In piazza pd e popolo viola. Di Pietro: «Le proteste potrebbero trasformarsi in rivolta». L’Aula approva la richiesta di sollevare il conflitto di attribuzione contro i magistrati di Milano
ROMA – Sul caso Ruby la maggioranza tiene. La Camera ha infatti approvato, con dodici voti di scarto, la richiesta avanzata dal Pdl di sollevare davanti alla Consulta un conflitto di attribuzione tra poteri dello Stato. L’obiettivo è quello, in pratica, di trasferire il processo al Tribunale dei ministri, sottraendolo all’autorità giudiziaria di Milano, visto che uno dei reati contestati al premier Silvio Berlusconi, la concussione, sarebbe di natura ministeriale (l’altro reato è prostituzione minorile).

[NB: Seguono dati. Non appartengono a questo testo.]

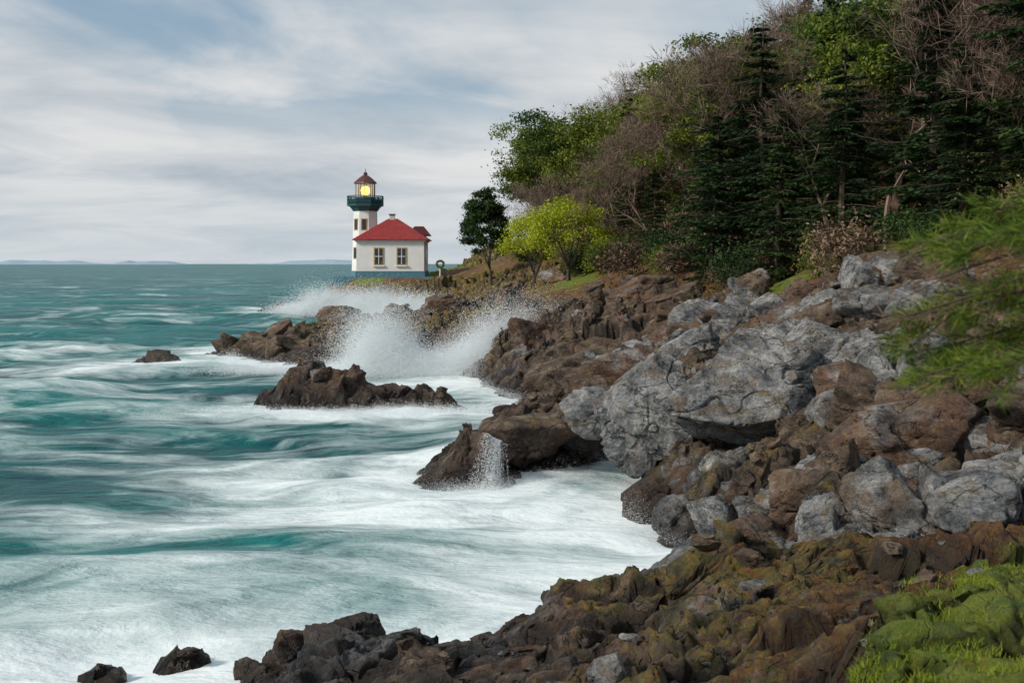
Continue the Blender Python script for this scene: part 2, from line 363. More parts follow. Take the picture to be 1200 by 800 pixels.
# ---------------------------------------------------------------- sea
wxa=axis([(-12000,-300,1500,60),(-300,-60,40,1.2),(-60,-10,.8,.22),(-10,8,.16,.16),(8,60,2,8),(60,12000,60,3000)])
wya=axis([(-200,5,30,.4),(5,40,.14,.2),(40,100,.22,.6),(100,300,.8,8),(300,2000,10,200),(2000,30000,300,4000)])
X,Y=np.meshgrid(wxa,wya);x=X.ravel();y=Y.ravel()
_,_,wsd,_=terrain(x,y)
dw=-wsd
wx=x+3*fbm2(x*.05,y*.05,3,401);wy=y+3*fbm2(x*.05+7,y*.05,3,402)
sw=fbm2(wx*.07+wy*.03,wy*.2,3,410)
sw2=fbm2(wx*.25,wy*.6,3,420)
fade=1-sst(200,900,np.hypot(x,y))
fad2=1-sst(60,200,y)
z=.7*sw*fade*sst(-1,6,dw)+.14*sw2*fad2+.22*sst(5,0,dw)*fad2*(.5+.8*n2(x*.5,y*.5,433))
i=np.arange(len(x)).reshape(len(wya),len(wxa))
me=mesh_np('sea',np.stack([x,y,z],1),np.stack([i[:-1,:-1],i[:-1,1:],i[1:,1:],i[1:,:-1]],-1).reshape(-1,4))
foam=.62*np.exp(-np.maximum(dw,0)/2.6)+.25*np.exp(-np.maximum(dw,0)/11)
foam+=.22*sst(40,24,y)*sst(-9,1,x+ (y-20)*.1)+.07*sst(70,25,y)+.16*sst(22,17,y)
foam+=.34*(sw)*sst(140,40,y)-.03
foam+=.12*sst(45,60,y)*sst(90,75,y)*sst(-34,-22,x)
attr(me,'foam',foam);attr(me,'swell',sw*fade)
m,t,b=newmat('sea_water');me.materials.append(m)
P=t.add('ShaderNodeNewGeometry').outputs['Position'];fa=t.at('foam');swl=t.at('swell')
wpn=t.add('ShaderNodeTexNoise');wpn.inputs['Scale'].default_value=.10;wpn.inputs['Detail'].default_value=2;t.link(P,wpn.inputs['Vector'])
ws=t.add('ShaderNodeVectorMath',operation='SCALE');t.link(wpn.outputs['Color'],ws.inputs[0]);ws.inputs['Scale'].default_value=10
wa=t.add('ShaderNodeVectorMath',operation='ADD');t.link(P,wa.inputs[0]);t.link(ws.outputs[0],wa.inputs[1])
PW=wa.outputs[0]
s1=t.noise(t.mapping(PW,(.16,.38,.1),(0,0,.12)),1,5,.55,.35)
s2=t.noise(t.mapping(PW,(.6,1.3,.3),(0,0,-.1)),1,5,.6,.3)
s3=t.noise(t.mapping(PW,(.05,.15,.05)),1,2,.5)
v=t.math('ADD',t.math('MULTIPLY',s1,.68),t.math('MULTIPLY',s2,.32))
fo=t.math('ADD',t.math('MULTIPLY',t.math('SUBTRACT',v,.5),3.0),fa)
fo=t.math('ADD',fo,t.math('MULTIPLY',t.math('SUBTRACT',s3,.5),1.7))
ff=t.mr(fo,.08,1.0,0,1)
teal=t.mix(t.mr(t.math('ADD',swl,t.math('MULTIPLY',t.math('SUBTRACT',s2,.5),2.5)),-.6,.6),(.001,.055,.063),(.004,.175,.165))
col=t.mix(ff,teal,(.80,.87,.88))
t.link(col,b.inputs['Base Color']);t.link(t.mr(ff,0,1,.35,.9),b.inputs['Roughness'])
b.inputs['Specular IOR Level'].default_value=.12
bh=t.math('ADD',t.math('MULTIPLY',t.noise(t.mapping(P,(.8,1.7,1)),1,5,.6,.2),1.0),t.math('MULTIPLY',t.noise(t.mapping(P,(.12,.35,1)),1,3),2.0))
bp=t.add('ShaderNodeBump');t.link(t.mr(ff,0,1,.8,.4),bp.inputs['Strength']);bp.inputs['Distance'].default_value=.45
t.link(bh,bp.inputs['Height']);t.link(bp.outputs[0],b.inputs['Normal'])
obj('sea',me)
# ---------------------------------------------------------------- spray: clouds of tiny droplets
m,t,b=newmat('spray_droplets');b.inputs['Base Color'].default_value=(.93,.96,.97,1);b.inputs['Roughness'].default_value=.9
tl=t.add('ShaderNodeBsdfTranslucent');tl.inputs[0].default_value=(.93,.96,.98,1);mx=t.add('ShaderNodeMixShader');mx.inputs[0].default_value=.5
t.link(b.outputs[0],mx.inputs[1]);t.link(tl.outputs[0],mx.inputs[2]);t.link(mx.outputs[0],[q for q in t.n if q.type=='OUTPUT_MATERIAL'][0].inputs[0])
M_spray=m
def quads(C,D,size,asp,r_):
    n=len(C);b_=r_.normal(size=(n,3));b_-=D*(D*b_).sum(1)[:,None];b_/=np.linalg.norm(b_,axis=1)[:,None]+1e-9
    s=np.asarray(size).reshape(-1,1)
    return np.stack([C-D*s,C+b_*s*asp,C+D*s,C-b_*s*asp],1).reshape(-1,3)
def jets(loc,js,name='sea_spray'):
    r_=np.random.default_rng(int(abs(loc[0]*7+loc[1])));VV=[]
    for (x0,y0,w,vx,vz,n,sz) in js:
        S=max(40,n//70);st=r_.integers(0,S,n)
        a=r_.normal(size=S)[st];b_=r_.random(S)[st];c=r_.normal(size=S)[st]
        tm=r_.random(n)**.8
        Vx=vx*(1+.3*a)+c*.45+r_.normal(size=n)*.32;Vz=vz*(.35+.65*b_**1.1)*(1+.12*r_.normal(size=n))
        T=2*Vz/9.8;tt=tm*T
        px=x0+w*.38*r_.normal(size=S)[st]+Vx*tt+r_.normal(size=n)*(.06+.2*tm)*vz/5
        py=y0+r_.normal(size=n)*.6
        pz=Vz*tt-4.9*tt*tt+r_.normal(size=n)*.16*vz/5
        k=pz>-.1
        C=np.stack([px,py,pz],1)[k];D_=np.stack([Vx,0*Vx,Vz-9.8*tt],1)[k];D_+=r_.normal(size=D_.shape)*1.5;D_/=np.linalg.norm(D_,axis=1)[:,None]
        VV.append(quads(C,D_,sz*r_.uniform(.4,1.2,len(C)),.5,r_))
    V=np.concatenate(VV);obj(name,mesh_np(name,V,np.arange(len(V)).reshape(-1,4),[M_spray],None,False),loc)
jets((-4,63,0),[(-2.8,0,2.2,-.3,8.3,220000,.026),(-1.2,0,3.5,.3,5.2,160000,.027),(1.3,0,3.5,1.3,5.6,190000,.027),(1.5,.3,2.0,3.0,8.2,260000,.026),(-4.0,.6,2.5,-.8,3.8,80000,.026),(3.8,-.5,2,0.3,4.4,90000,.026)])
jets((-14,131,0),[(-6,6,5,-1.0,7.6,110000,.056),(-1.5,2,5,.5,7.4,110000,.056),(3,-2,5,1.0,6.8,90000,.056),(-10,9,5,-1.0,5.0,60000,.056),(6.5,-5,4,1.5,5.8,60000,.056)])
jets((-12,66,0),[(0,0,6,-.5,2.8,50000,.026),(-5,4,5,-.5,2.4,30000,.026)])
jets((-7,47.4,0),[(0,0,7,.2,2.2,60000,.020),(3,.2,4,.5,2.6,50000,.020)])
jets((-.6,30.8,0),[(-.3,0,1.6,.1,2.6,80000,.010),(1.8,1,1.7,.1,2.3,60000,.010)])
r_=np.random.default_rng(77);N=2600000
fy=17.5+64.5*r_.random(N)**1.3;fx=r_.uniform(-.33,.2,N)*fy
k=(fx<6);fx,fy=fx[k],fy[k]
sdw=sdist(fx,fy);k=np.abs(sdw)<1.8;fx,fy=fx[k],fy[k]
wd=terrain(fx,fy)[2]
pr=np.exp(-((wd+.3)/.35)**2)*(.25+.75*sst(-.2,.4,fbm2(fx*.25,fy*.25,2,90)))
k=r_.random(len(fx))<pr;fx,fy,wd=fx[k],fy[k],wd[k];n=len(fx)
fz=np.abs(r_.normal(size=n))*.13*(1+1.5*sst(0,.5,fbm2(fx*.35,fy*.35,2,95)))+.02
sz=fy*.00032
D_=r_.normal(size=(n,3));D_/=np.linalg.norm(D_,axis=1)[:,None]
V=quads(np.stack([fx,fy,fz+.1],1),D_,sz*r_.uniform(.5,1.3,n),.6,r_)
obj('surf_mist',mesh_np('surf_mist',V,np.arange(4*n).reshape(n,4),[M_spray],None,False))
print('mist',n)
# white water draining off the low rock: droplets following the actual rock surface
fl=[];
for v_,f_ in zip(bvV,bvF): fl+=f_.tolist()
bvh=BVHTree.FromPolygons(np.concatenate(bvV).tolist(),fl)
def fall(x0,y0,x1,y1,w0,w1,ns,seed):
    r_=np.random.default_rng(seed);VV=[]
    for s in range(ns):
        n=70;u=r_.normal()*.45;a0=r_.uniform(0,.5)*min(1,abs(u)*1.4);t_=np.linspace(a0,1,n);off=u*(w0*(1-t_)+w1*t_**1.4)
        xs=x0+(x1-x0)*t_**1.4+off+.04*np.sin(t_*8+s*.2);ys=y0+(y1-y0)*t_
        zs=[];prev=None
        for a,b_ in zip(xs,ys):
            hit=bvh.ray_cast(Vector((a,b_,8)),Vector((0,0,-1)))[0]
            zz=max((hit.z if hit else -.2)+.02,.03)
            if prev is not None and zz<prev: zz=max(zz,prev-.055)
            prev=zz;zs.append(zz)
        c=np.stack([xs,ys-.03,np.array(zs)],1)
        m_=130;q=r_.random(m_)**.8*(n-1.01);i0=q.astype(int);fr=(q-i0)[:,None]
        C=c[i0]*(1-fr)+c[i0+1]*fr;dd=c[i0+1]-c[i0];dd/=np.linalg.norm(dd,axis=1)[:,None]+1e-9
        C=C+r_.normal(size=C.shape)*np.array([.022,.015,.012])*(.4+q/n)[:,None]
        dd=dd+r_.normal(size=dd.shape)*.25;dd/=np.linalg.norm(dd,axis=1)[:,None]
        VV.append(quads(C,dd,r_.uniform(.008,.024,m_),.28,r_))
    V=np.concatenate(VV);return obj('waterfall',mesh_np('waterfall',V,np.arange(len(V)).reshape(-1,4),[M_spray],None,False))
for k,a in enumerate([(-.35,32.6,-.75,30.3,.10,.75,150),(1.35,33.0,1.5,32.0,.06,.35,22)]):
    fall(*a,k)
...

PROCESSO BREVE E OSTRUZIONISMO – Dopo la votazione sul caso Ruby e una piccola interruzione, la seduta è ricominciata a Montecitorio con l’esame della proposta di legge sul sostegno e la valorizzazione dei piccoli Comuni. Con interventi a raffica sugli emendamenti al testo, l’Italia dei valori ha fatto ostruzionismo per far slittare il più avanti possibile l’inizio dell’esame del testo.
LA VOTAZIONE – Per la votazione sul caso Ruby, i banchi del governo erano al gran completo. Presenti tutti i ministri, tranne il presidente del Consiglio: nella poltrona da lui abitualmente occupata si è seduta Michela Vittoria Brambilla, tra Umberto Bossi e Franco Frattini. I banchi erano tanto pieni che Ignazio La Russa e Giorgia Meloni non hanno trovato posto e hanno dovuto accomodarsi sui banchi dei deputati. Con la maggioranza hanno votato anche i deputati liberaldemocratici Daniela Melchiorre e Italo Tanoni.
I NUMERI – Sui numeri in Aula è però bagarre. Il capogruppo Pd Dario Franceschini ha apostrofato la votazione come «un’altra pagina davvero vergognosa», mettendo poi l’accento sui dodici voti di vantaggio della maggioranza. «Sono arrivati a 314: i 330 sono un miraggio del premier e come tutti gli altri si allontana», ha detto Franceschini. «Dodici voti di maggioranza bastano» ha tagliato corto dal canto suo Bossi. E anche il coordinatore del Pdl, Denis Verdini, ha mostrato soddisfazione per l’esito del voto. «La maggioranza cresce e continuerà a crescere» ha detto. Secondo i calcoli fatti nel Pdl, infatti, con i due nuovi «ingressi» (Melchiorre e Tanoni), i voti a favore del governo dovrebbero essere 323: in realtà, però, si continua a conteggiare tra le fila della maggioranza Antonio Gaglione, che, sempre assente nelle ultime votazioni, non si è mai schierato ufficialmente a favore del governo. Quanto al voto su Ruby, sempre secondo fonti Pdl, alla maggioranza sarebbero mancati i voti di 7 assenti.
IN PIAZZA PD E POPOLO VIOLA – In concomitanza con l’inizio dei lavori alla Camera ha preso il via il presidio organizzato da Popolo Viola e Articolo 21 contro il disegno di legge del governo sulla giustizia e in particolare contro il processo breve che sarà in discussione alla Camera. Piazza Montecitorio è blindata e un centinaio di persone manifesta dietro le transenne a una cinquantina di metri dall’ingresso principale del palazzo. A fare compagnia all’enorme tricolore del Popolo Viola ci sono anche bandiere dell’Idv, di Rifondazione Comunista, di Sinistra e Libertà e una di Futuro e Libertà. Il Pd ha deciso di organizzare una propria manifestazione al Pantheon, a partire dalle ore 18, alla quale parteciperà il segretario Pier Luigi Bersani.
DI PIETRO – A Montecitorio erano arrivati alla spicciolata prima del voto i deputati, con Antonio Di Pietro che si è fermato a parlare con la gente in piazza. «Prima che si passi dalla manifestazione alla rivolta vera e propria – ha detto il leader Idv -, invito i cittadini a dare seguito a un referendum politico che metta con le spalle al muro il presidente del Consiglio e indichi, al presidente della Repubblica, la dicotomia ormai esistente tra una maggioranza numerica in parlamento e una maggioranza politica che non c’è più».
BERLUSCONI– Assente a Montecitorio il premier ha riunito a Palazzo Grazioli i capigruppo della maggioranza, prima della votazione in Aula. «Contro di me è in atto un vero brigatismo giudiziario», avrebbe detto Berlusconi commentando la pubblicazione delle intercettazioni a suo carico contenute negli atti di accusa dei pm nel processo Ruby. «Ve lo ripeto ancora una volta – avrebbe aggiunto il presidente del Consiglio – io non ho fatto nulla».